COURAGEOUS CONVERSATIONS CREATE DEEPER CONNECTIONS

Recently I was working with an organization where the senior executives and managers wanted to take steps to create a much tighter and productive working relationship between the two levels of management. In essence, they wanted to create a culture of one leadership team versus two groups often distrustful of the other. The group was discussing how it could continue to deepen this connection when a manager offered a powerful observation.

“We need to be willing to have courageous conversations with each other,” said the manager, and for a moment, the room went silent as everyone took a breath to absorb the magnificent clarity in the manager’s statement.

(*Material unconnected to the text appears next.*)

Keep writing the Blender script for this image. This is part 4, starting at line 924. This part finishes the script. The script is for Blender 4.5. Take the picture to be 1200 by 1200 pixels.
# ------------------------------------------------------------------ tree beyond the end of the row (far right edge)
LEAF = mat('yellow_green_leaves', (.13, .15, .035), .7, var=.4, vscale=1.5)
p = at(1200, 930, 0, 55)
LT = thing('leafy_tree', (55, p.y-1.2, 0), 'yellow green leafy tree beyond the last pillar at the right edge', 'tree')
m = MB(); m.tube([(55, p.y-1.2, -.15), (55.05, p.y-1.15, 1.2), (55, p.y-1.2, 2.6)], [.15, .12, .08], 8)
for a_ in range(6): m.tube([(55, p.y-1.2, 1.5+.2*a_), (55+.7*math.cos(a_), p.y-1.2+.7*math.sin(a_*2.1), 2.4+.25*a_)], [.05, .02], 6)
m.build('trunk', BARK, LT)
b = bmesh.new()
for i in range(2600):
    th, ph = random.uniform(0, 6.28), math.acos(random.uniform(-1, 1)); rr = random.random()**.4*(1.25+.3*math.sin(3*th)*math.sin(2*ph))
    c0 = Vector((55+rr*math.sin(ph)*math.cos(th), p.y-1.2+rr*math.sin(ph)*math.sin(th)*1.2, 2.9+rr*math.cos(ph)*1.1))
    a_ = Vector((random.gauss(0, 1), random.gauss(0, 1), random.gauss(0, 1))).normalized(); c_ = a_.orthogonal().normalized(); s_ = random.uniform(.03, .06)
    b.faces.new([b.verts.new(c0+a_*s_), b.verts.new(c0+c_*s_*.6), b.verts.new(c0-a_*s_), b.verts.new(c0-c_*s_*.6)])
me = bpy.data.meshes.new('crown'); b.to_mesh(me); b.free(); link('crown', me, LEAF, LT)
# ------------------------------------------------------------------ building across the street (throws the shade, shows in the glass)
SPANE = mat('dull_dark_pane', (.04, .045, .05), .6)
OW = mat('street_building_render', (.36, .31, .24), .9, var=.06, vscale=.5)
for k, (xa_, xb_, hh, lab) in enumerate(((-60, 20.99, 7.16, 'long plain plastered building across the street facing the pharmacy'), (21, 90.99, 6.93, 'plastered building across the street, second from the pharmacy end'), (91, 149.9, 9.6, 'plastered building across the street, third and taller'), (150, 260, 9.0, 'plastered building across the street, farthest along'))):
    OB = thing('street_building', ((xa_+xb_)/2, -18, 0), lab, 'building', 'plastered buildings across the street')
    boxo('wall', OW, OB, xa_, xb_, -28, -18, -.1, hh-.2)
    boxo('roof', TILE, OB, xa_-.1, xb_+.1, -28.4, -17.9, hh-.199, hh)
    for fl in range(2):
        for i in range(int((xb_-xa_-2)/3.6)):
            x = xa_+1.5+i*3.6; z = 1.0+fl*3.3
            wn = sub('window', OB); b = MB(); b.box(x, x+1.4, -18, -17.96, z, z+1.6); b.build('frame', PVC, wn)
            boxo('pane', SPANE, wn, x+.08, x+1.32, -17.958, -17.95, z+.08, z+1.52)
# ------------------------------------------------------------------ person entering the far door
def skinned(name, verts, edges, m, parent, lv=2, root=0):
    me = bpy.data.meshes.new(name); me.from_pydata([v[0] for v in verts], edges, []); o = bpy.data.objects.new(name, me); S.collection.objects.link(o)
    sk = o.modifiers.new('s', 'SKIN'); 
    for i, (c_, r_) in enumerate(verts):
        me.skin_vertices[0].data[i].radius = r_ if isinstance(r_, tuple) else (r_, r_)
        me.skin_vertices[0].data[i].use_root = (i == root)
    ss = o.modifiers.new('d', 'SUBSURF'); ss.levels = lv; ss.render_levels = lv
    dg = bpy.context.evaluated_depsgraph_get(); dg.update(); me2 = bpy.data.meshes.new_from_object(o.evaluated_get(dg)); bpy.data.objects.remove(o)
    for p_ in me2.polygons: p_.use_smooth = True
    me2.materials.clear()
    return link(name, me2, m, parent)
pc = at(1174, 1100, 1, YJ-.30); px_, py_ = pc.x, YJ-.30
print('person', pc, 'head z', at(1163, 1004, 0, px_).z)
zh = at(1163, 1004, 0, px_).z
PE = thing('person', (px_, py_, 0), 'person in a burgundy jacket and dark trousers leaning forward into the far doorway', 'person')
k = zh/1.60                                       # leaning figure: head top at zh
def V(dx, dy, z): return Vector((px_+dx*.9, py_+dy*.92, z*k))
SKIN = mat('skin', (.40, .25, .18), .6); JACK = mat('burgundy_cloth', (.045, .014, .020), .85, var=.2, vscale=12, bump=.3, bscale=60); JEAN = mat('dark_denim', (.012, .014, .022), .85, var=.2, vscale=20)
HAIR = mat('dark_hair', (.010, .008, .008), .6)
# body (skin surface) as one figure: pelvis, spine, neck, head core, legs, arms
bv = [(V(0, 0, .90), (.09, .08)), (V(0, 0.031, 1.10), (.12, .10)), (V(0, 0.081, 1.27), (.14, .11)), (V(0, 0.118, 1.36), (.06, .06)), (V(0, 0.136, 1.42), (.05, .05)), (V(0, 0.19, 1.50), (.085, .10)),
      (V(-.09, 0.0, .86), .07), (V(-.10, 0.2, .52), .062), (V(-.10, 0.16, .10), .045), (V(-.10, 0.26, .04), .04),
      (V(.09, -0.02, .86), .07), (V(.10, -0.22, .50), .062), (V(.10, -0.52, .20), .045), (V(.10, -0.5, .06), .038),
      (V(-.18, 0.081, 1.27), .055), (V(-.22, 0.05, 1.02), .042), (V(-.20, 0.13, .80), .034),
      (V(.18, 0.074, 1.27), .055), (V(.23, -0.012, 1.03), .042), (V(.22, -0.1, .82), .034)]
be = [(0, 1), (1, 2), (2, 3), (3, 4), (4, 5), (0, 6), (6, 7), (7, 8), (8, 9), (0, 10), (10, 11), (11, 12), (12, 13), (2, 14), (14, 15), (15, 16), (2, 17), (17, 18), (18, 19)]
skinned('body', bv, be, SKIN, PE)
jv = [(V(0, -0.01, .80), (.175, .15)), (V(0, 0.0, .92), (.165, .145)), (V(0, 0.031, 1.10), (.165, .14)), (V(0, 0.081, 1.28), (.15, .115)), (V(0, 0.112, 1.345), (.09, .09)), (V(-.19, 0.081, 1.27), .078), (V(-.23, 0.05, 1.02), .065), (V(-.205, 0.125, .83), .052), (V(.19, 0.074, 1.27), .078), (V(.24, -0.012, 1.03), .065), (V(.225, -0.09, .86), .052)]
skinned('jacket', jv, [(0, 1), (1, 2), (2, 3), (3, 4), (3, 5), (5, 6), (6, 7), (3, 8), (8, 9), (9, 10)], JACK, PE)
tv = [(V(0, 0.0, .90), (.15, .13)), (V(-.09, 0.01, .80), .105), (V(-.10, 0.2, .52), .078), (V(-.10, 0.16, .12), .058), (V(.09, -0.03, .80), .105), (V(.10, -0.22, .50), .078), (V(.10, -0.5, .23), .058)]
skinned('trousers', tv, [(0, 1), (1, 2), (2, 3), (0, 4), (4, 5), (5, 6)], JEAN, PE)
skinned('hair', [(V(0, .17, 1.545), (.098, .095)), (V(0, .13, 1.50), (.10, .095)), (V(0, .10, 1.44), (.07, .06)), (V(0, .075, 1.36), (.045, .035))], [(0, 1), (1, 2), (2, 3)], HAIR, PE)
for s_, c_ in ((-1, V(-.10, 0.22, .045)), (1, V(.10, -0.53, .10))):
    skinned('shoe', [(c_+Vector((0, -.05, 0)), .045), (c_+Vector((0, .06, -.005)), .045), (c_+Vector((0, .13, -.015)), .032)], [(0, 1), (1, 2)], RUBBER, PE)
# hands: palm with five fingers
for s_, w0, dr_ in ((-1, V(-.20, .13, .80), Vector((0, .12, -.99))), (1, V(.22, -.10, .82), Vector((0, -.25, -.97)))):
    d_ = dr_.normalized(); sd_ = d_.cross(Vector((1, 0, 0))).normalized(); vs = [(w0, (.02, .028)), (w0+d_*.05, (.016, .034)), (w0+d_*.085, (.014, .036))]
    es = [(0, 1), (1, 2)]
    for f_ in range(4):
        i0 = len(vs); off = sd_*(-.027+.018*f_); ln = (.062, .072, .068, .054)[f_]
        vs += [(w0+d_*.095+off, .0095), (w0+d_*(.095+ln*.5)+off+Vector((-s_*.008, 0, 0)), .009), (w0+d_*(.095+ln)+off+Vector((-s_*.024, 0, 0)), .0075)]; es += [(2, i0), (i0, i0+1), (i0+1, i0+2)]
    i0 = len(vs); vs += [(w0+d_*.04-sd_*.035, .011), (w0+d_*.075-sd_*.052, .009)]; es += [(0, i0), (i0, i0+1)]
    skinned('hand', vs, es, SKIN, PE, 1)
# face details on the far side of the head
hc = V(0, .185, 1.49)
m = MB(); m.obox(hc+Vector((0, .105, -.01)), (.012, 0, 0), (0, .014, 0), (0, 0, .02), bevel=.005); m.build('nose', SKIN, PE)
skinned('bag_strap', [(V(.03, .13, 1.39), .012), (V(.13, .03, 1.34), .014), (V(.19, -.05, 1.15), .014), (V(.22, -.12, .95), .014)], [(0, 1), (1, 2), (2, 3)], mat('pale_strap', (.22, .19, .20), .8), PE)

I could see heads starting to nod in agreement. I could feel the group take in the challenge this manager was issuing to everyone in the room.

The conversation that followed focused on the need to build more trust within the group through a collective willingness to bring up fundamental disagreements or problems that may be perceived as “off limits” or too sensitive for open discussion, particularly with the organization’s executive leadership.

These “off limits” topics stay off limits for a variety of factors. I hear many managers say that speaking up may put their jobs in jeopardy or give them a troublemaker label. Other managers and executives, for that matter, admit that they don’t think that speaking up will make a difference. The list goes on.

The truth is that trust within an organization’s management levels cannot be built or deepened unless leaders, executives and managers alike, are willing to create relationships of openness and honesty. And as the manager said, that takes a “willingness to have courageous conversations with each other.”

I believe the executives and managers in this story took a huge step forward in their connection and level of trust by making a commitment to have “courageous conversations.” No doubt they have more work to do, but they’ve taken a brave first step.